**Your goal**
Your output is the lines from the first one to the one containing "(.68, .69, .76), 0)", repeated exactly, with images left out.

==========

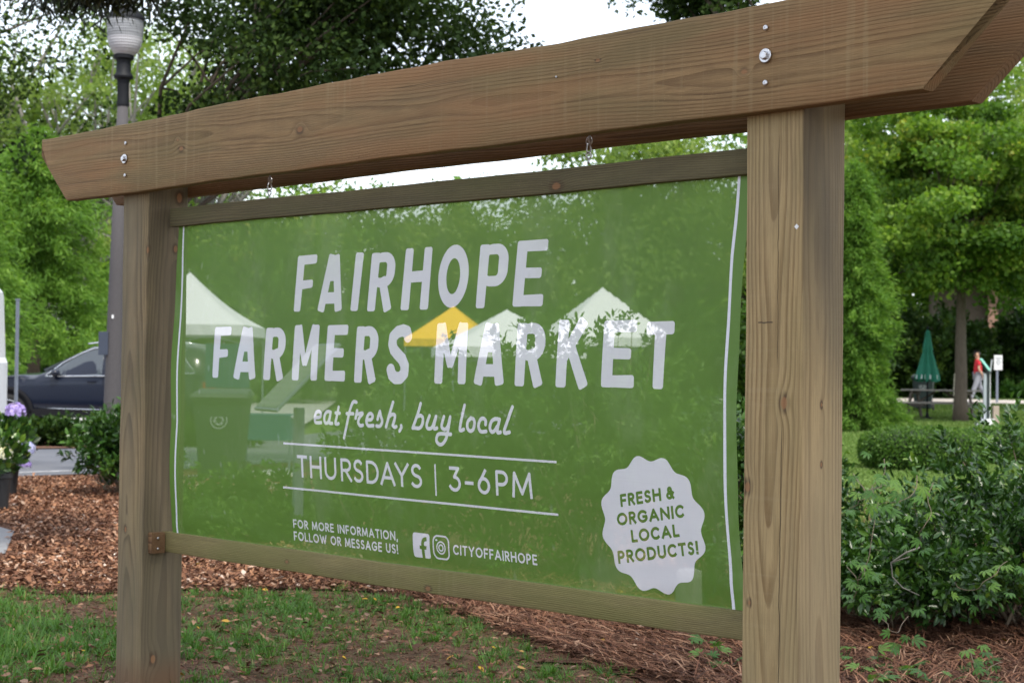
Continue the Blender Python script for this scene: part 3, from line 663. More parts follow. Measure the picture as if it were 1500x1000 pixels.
def bannermat(name, col, tr, weave=.4, gl=.06):
    n = NT(name); p = n.pos()
    w = n.n('ShaderNodeTexWave', wave_type='BANDS', bands_direction='X'); w.inputs['Scale'].default_value = 160; n.put(w.inputs['Vector'], p)
    w2 = n.n('ShaderNodeTexWave', wave_type='BANDS', bands_direction='Z'); w2.inputs['Scale'].default_value = 160; n.put(w2.inputs['Vector'], p)
    wv = n.M('ADD', w.outputs['Fac'], w2.outputs['Fac'])
    v = n.noise(n.mul3(p, (1., 1., 1.)), 2.2, 4); c = n.mix(v, tuple(x*.94 for x in col), tuple(min(1, x*1.06) for x in col))
    thr = n.noise(n.mul3(p, (380., 380., 9.)), 1, 1); thr2 = n.noise(n.mul3(p, (9., 9., 380.)), 1, 1)
    c = n.mix(n.M('MULTIPLY', n.ss(thr, .5, .8), .16), c, tuple(x*.8 for x in col)); c = n.mix(n.M('MULTIPLY', n.ss(thr2, .5, .8), .16), c, tuple(x*.8 for x in col))
    vo = n.n('ShaderNodeTexVoronoi'); n.put(vo.inputs['Vector'], n.V('ADD', n.mul3(p, (14., 14., 9.)), n.comb(0., 0., n.M('MULTIPLY', n.noise(p, 6, 2), 1.5))).outputs[0]); vo.inputs['Scale'].default_value = 1.
    fl = n.M('MULTIPLY', n.ss(vo.outputs['Distance'], .03, .16, 1, 0), n.ss(n.noise(p, 2.6, 3), .50, .62)); c = n.mix(n.M('MULTIPLY', fl, .22), c, (.55, .60, .50))
    sm_ = n.ss(n.noise(n.mul3(p, (2.2, 2.2, 1.1)), 1.6, 5, .65), .52, .70); c = n.mix(n.M('MULTIPLY', sm_, .10), c, (.5, .55, .42))
    nm = n.bump(n.M('ADD', wv, n.M('MULTIPLY', thr, .8)), weave*.25, .0008)
    d = n.pr(c, .52, nm, .35)
    tl = n.n('ShaderNodeBsdfTranslucent'); n.put(tl.inputs[0], c)
    s1 = n.mixs(.18, d, tl.outputs[0])
    if tr <= 0: return n.done(s1)
    tp = n.n('ShaderNodeBsdfTransparent')
    return n.done(n.mixs(tr, s1, tp.outputs[0]))
TRN = .28
M['b_green'] = bannermat('green_mesh_vinyl', (.118, .232, .034), TRN)
M['b_hem'] = bannermat('green_vinyl_hem', (.105, .205, .034), 0)
M['b_white'] = bannermat('white_mesh_print', (.80, .80, .84), TRN)
M['b_stripe'] = bannermat('white_stripe_print', (.68, .69, .76), 0)

banner = empty('market_banner', (-1.70, YB, .72), 'green farmers market banner hanging from a wooden rail, white print reading FAIRHOPE FARMERS MARKET', 'banner')
bp = Vector((-1.70, YB, .72))
def tri_part(name, mask, mats, label=None, mi=None):
    t = ct[mask]
    if not len(t): return
    u, inv = np.unique(t.ravel(), return_inverse=True); xy = cv[u]
    y = surf_y(xy[:, 0], xy[:, 1]); V = np.column_stack([xy[:, 0]-bp.x, y-bp.y, xy[:, 1]-bp.z])
    e = 1e-3; dx = (surf_y(xy[:, 0]+e, xy[:, 1])-surf_y(xy[:, 0]-e, xy[:, 1]))/(2*e); dz = (surf_y(xy[:, 0], xy[:, 1]+e)-surf_y(xy[:, 0], xy[:, 1]-e))/(2*e)
    N = np.column_stack([dx, -np.ones(len(dx)), dz]); N /= np.linalg.norm(N, axis=1)[:, None]
    me = raw_mesh(name, V, inv.reshape(-1, 3), smooth=True, mi=mi)
    o = link(name, me, mats, banner); me.normals_split_custom_set_from_vertices([tuple(n_) for n_ in N])
    if label: o['label'] = label
    return o
cmask = ~(white | strL | strR)
tri_part('cloth', cmask, [M['b_green'], M['b_hem']], None, mi=hem[cmask].astype(np.int32))
cx_, cz_ = cen[:, 0], cen[:, 1]
isb = white & (np.hypot(cx_-BX, cz_-BZ) < .215)
w_ = white & ~isb
regs = [('lettering', (cz_ > .265), 'FAIRHOPE in rough white capitals'), ('lettering', (cz_ <= .265) & (cz_ > 0), 'FARMERS MARKET in rough white capitals'),
        ('lettering', (cz_ <= 0) & (cz_ > -.18), 'eat fresh, buy local in white script'), ('rule_line', (cz_ <= -.18) & (cz_ > -.205), None),
        ('lettering', (cz_ <= -.205) & (cz_ > -.34), 'THURSDAYS | 3-6PM in thin white capitals'), ('rule_line', (cz_ <= -.34) & (cz_ > -.37), None),
        ('lettering', (cz_ <= -.37) & (cx_ < -1.69), 'FOR MORE INFORMATION, FOLLOW OR MESSAGE US! in small white capitals'), ('icon', (cz_ <= -.37) & (cx_ >= -1.69) & (cx_ < -1.565), 'white square with a green letter f'),
        ('icon', (cz_ <= -.37) & (cx_ >= -1.565) & (cx_ < -1.47), 'white outline of a camera in a rounded square'), ('lettering', (cz_ <= -.37) & (cx_ >= -1.47), 'CITYOFFAIRHOPE in small white capitals')]
for nm, mk_, lb in regs: tri_part(nm, w_ & mk_, M['b_white'], lb)
tri_part('seal', isb, M['b_white'], 'scalloped white badge reading FRESH & ORGANIC LOCAL PRODUCTS!')
tri_part('border_stripe', strL, M['b_stripe']); tri_part('border_stripe', strR, M['b_stripe'])
def urail_z(x): return np.interp(x, [-3.174, -.26, -.19], [.0, -.0125, -.0135])
ur = board('upper_rail', M['urail'], None, 'x', rrect(.0896, .128, .6555, .7295, .004), lambda p, q: (-3.174, -PW-.004), 60, .0018, 21)
for v in ur.data.vertices: v.co.z += float(urail_z(v.co.x))-(.0025 if v.co.x > -1.5 else 0)*math.sin((v.co.x+1.5)*3)*0; v.co -= bp
ur.parent = banner
for hx in (-2.526, -.879):
    m = MB(); c = Vector((hx, .108, 0))
    m.tube([c+Vector((0, 0, .725)), c+Vector((0, 0, .742))], .0032, 8)
    m.tube([c+Vector((.010*math.sin(a), 0, .752-.010*math.cos(a))) for a in np.linspace(0, 5.9, 16)], .0028, 8)
    m.tube([c+Vector((0, .009*math.sin(a), .772-.016*math.cos(a))) for a in np.linspace(0, 5.6, 18)], .0026, 8)
    m.tube([c+Vector((.002, 0, .784+.03*t)) for t in (0, .5, 1., 2., 3.5)], .0036, 8)
    m.tube([c+Vector((.011*math.sin(a), .002, .797-.012*math.cos(a))) for a in np.linspace(.3, 6, 16)], .0028, 8)
    o = m.build('hanging_hook', M['steel'], None, smooth='all')
    for v in o.data.vertices: v.co -= bp
    o.parent = banner
m = MB().tube([(-2.66, .095, .905), (-2.40, .095, .905)], .006, 8)   # steel pins between the two beams that carry the hooks
for hx in (-2.526, -.879):
    MB().tube([(hx, 0.0, .893), (hx, PW, .893)], .006, 8).tube([(hx+.002, .108, .81), (hx+.002, .108, .893)], .0036, 8).build('hook_pin', M['steel'], frame, smooth=True)

# ================================================================== FOLIAGE TOOLS
TPL = {}
def tpl(name, V, Fc): TPL[name] = (np.array(V, float), np.array(Fc, int))
tpl('far', [(0, 0, 0), (.5, -.32, .06), (1, 0, -.05), (.5, .32, .06)], [(0, 1, 2), (0, 2, 3)])
tpl('blob', [(0, 0, 0), (.35, -.38, .1), (1, -.12, 0), (.8, .4, .05), (.2, .35, -.05)], [(0, 1, 2), (0, 2, 3), (0, 3, 4)])
tpl('leaf', [(0, 0, 0), (.30, -.20, .05), (.68, -.17, .04), (1, 0, -.07), (.68, .17, .04), (.30, .20, .05), (.5, 0, -.015)],
    [(0, 1, 6), (1, 2, 6), (2, 3, 6), (3, 4, 6), (4, 5, 6), (5, 0, 6)])
tpl('needle', [(0, -.05, 0), (.5, -.06, .03), (1, 0, -.04), (.5, .06, .03), (0, .05, 0)], [(0, 1, 3), (0, 3, 4), (1, 2, 3)])
cr = []; cf = []
for k, (an, L) in enumerate(((-62, .62), (-30, .88), (0, 1.0), (30, .88), (62, .62))):
    c, s = math.cos(rad(an)), math.sin(rad(an)); n0 = len(cr)
    for x, y, z in ((.04, 0, 0), (.42*L, -.10*L, .03), (.70*L, -.125*L, .01), (L, 0, -.12), (.70*L, .125*L, .01), (.42*L, .10*L, .03)): cr.append((x*c-y*s, x*s+y*c, z))
    cf += [(n0, n0+1, n0+5), (n0+1, n0+2, n0+5), (n0+2, n0+4, n0+5), (n0+2, n0+3, n0+4)]
tpl('creeper', cr, cf)
tpl('blade', [(0, -.5, 0), (0, .5, 0), (.45, -.38, .0), (.45, .38, 0), (1, 0, 0)], [(0, 2, 1), (1, 2, 3), (2, 4, 3)])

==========

**Output for this task**
Continue the Blender Python script for this scene: part 3, from line 663. More parts follow. Measure the picture as if it were 1500x1000 pixels.
def bannermat(name, col, tr, weave=.4, gl=.06):
    n = NT(name); p = n.pos()
    w = n.n('ShaderNodeTexWave', wave_type='BANDS', bands_direction='X'); w.inputs['Scale'].default_value = 160; n.put(w.inputs['Vector'], p)
    w2 = n.n('ShaderNodeTexWave', wave_type='BANDS', bands_direction='Z'); w2.inputs['Scale'].default_value = 160; n.put(w2.inputs['Vector'], p)
    wv = n.M('ADD', w.outputs['Fac'], w2.outputs['Fac'])
    v = n.noise(n.mul3(p, (1., 1., 1.)), 2.2, 4); c = n.mix(v, tuple(x*.94 for x in col), tuple(min(1, x*1.06) for x in col))
    thr = n.noise(n.mul3(p, (380., 380., 9.)), 1, 1); thr2 = n.noise(n.mul3(p, (9., 9., 380.)), 1, 1)
    c = n.mix(n.M('MULTIPLY', n.ss(thr, .5, .8), .16), c, tuple(x*.8 for x in col)); c = n.mix(n.M('MULTIPLY', n.ss(thr2, .5, .8), .16), c, tuple(x*.8 for x in col))
    vo = n.n('ShaderNodeTexVoronoi'); n.put(vo.inputs['Vector'], n.V('ADD', n.mul3(p, (14., 14., 9.)), n.comb(0., 0., n.M('MULTIPLY', n.noise(p, 6, 2), 1.5))).outputs[0]); vo.inputs['Scale'].default_value = 1.
    fl = n.M('MULTIPLY', n.ss(vo.outputs['Distance'], .03, .16, 1, 0), n.ss(n.noise(p, 2.6, 3), .50, .62)); c = n.mix(n.M('MULTIPLY', fl, .22), c, (.55, .60, .50))
    sm_ = n.ss(n.noise(n.mul3(p, (2.2, 2.2, 1.1)), 1.6, 5, .65), .52, .70); c = n.mix(n.M('MULTIPLY', sm_, .10), c, (.5, .55, .42))
    nm = n.bump(n.M('ADD', wv, n.M('MULTIPLY', thr, .8)), weave*.25, .0008)
    d = n.pr(c, .52, nm, .35)
    tl = n.n('ShaderNodeBsdfTranslucent'); n.put(tl.inputs[0], c)
    s1 = n.mixs(.18, d, tl.outputs[0])
    if tr <= 0: return n.done(s1)
    tp = n.n('ShaderNodeBsdfTransparent')
    return n.done(n.mixs(tr, s1, tp.outputs[0]))
TRN = .28
M['b_green'] = bannermat('green_mesh_vinyl', (.118, .232, .034), TRN)
M['b_hem'] = bannermat('green_vinyl_hem', (.105, .205, .034), 0)
M['b_white'] = bannermat('white_mesh_print', (.80, .80, .84), TRN)
M['b_stripe'] = bannermat('white_stripe_print', (.68, .69, .76), 0)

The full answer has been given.